Using the records below, count the lines with "starts" in them. Give the number only.
-- Start of RECORDED INFORMATION --
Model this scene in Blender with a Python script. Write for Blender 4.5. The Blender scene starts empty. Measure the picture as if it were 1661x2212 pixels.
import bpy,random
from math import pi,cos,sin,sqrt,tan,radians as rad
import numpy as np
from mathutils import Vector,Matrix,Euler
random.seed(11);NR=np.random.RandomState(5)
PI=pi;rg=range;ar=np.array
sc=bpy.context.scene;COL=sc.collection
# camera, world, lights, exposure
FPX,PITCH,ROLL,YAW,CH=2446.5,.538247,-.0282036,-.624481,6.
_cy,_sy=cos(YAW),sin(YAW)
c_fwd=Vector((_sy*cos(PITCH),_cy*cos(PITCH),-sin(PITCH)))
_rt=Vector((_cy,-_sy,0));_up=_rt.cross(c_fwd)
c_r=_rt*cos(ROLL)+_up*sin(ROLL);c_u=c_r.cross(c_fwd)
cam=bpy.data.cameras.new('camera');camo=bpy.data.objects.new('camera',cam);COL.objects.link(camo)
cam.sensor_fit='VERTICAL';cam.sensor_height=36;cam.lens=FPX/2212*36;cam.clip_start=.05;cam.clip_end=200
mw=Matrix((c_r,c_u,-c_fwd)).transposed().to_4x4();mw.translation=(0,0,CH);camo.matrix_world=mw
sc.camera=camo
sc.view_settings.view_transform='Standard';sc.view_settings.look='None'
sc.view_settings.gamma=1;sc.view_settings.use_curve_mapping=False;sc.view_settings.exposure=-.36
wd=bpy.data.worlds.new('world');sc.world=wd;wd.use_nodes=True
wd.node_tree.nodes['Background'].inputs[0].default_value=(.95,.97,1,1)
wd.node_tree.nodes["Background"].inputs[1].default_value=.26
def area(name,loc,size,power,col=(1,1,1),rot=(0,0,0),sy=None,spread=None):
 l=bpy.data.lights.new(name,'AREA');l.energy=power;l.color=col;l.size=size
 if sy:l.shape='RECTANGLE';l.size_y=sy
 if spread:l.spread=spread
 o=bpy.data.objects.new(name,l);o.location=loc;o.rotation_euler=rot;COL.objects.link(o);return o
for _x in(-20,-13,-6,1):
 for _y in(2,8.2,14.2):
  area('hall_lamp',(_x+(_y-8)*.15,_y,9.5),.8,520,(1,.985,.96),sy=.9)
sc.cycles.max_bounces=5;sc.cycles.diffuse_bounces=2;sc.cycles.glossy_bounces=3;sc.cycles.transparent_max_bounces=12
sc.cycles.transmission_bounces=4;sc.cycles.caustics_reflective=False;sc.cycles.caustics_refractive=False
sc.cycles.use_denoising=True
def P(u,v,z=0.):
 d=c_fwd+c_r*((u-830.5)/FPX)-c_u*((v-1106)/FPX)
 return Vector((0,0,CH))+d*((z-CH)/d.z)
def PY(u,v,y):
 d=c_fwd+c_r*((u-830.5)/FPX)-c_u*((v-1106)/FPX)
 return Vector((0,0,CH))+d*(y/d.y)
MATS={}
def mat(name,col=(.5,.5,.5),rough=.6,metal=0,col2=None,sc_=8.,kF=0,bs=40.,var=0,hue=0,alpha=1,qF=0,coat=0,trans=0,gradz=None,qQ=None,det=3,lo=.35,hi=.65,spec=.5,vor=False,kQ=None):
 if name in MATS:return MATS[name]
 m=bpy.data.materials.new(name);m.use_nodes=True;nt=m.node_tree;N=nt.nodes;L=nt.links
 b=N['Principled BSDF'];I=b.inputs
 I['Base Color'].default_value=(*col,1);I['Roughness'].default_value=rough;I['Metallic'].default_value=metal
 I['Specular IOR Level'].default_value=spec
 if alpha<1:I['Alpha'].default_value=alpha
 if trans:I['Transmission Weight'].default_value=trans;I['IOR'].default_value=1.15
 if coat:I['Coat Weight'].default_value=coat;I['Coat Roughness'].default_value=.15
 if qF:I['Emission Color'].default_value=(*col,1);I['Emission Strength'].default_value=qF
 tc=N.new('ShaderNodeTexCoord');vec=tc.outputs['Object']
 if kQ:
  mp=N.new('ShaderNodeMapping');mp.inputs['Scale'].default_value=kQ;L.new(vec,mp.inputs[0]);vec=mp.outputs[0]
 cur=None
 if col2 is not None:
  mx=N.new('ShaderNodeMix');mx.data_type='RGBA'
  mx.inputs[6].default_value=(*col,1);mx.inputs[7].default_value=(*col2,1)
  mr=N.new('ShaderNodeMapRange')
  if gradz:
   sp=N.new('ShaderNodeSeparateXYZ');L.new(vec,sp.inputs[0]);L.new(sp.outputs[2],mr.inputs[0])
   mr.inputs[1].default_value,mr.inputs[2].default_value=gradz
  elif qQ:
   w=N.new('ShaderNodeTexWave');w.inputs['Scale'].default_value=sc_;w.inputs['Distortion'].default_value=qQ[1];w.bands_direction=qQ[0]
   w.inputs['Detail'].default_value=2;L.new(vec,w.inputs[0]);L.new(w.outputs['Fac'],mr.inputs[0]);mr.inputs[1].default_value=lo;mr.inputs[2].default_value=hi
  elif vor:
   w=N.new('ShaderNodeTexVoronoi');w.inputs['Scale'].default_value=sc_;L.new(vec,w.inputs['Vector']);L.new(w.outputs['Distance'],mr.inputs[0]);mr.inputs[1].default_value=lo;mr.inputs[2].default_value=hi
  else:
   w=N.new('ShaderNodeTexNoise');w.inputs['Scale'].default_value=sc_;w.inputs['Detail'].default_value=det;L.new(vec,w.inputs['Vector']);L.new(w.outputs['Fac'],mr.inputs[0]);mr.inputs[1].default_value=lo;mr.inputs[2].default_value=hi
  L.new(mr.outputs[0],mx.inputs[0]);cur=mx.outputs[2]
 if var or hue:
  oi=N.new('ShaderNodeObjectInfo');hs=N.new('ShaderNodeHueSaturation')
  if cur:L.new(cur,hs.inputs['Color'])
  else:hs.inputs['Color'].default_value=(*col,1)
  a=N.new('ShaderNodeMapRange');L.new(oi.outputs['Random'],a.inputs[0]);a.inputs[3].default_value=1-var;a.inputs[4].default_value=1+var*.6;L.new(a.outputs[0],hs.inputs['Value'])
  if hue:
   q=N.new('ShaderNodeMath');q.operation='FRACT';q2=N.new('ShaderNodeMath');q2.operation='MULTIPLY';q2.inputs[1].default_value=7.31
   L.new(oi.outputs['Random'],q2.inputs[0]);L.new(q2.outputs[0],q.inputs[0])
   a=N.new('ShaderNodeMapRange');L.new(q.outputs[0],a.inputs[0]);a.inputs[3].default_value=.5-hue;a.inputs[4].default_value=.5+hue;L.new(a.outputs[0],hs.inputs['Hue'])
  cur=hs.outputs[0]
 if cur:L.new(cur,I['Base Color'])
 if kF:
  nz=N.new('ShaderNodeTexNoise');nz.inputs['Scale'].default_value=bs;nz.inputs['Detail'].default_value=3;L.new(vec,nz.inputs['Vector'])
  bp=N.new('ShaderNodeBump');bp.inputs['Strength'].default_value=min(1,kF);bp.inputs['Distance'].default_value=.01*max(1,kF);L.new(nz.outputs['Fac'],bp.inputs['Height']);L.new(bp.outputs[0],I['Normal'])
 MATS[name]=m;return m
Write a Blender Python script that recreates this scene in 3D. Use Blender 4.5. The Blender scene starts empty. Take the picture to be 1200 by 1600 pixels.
-- End of RECORDED INFORMATION --
# FINISHED EXERCISE:
2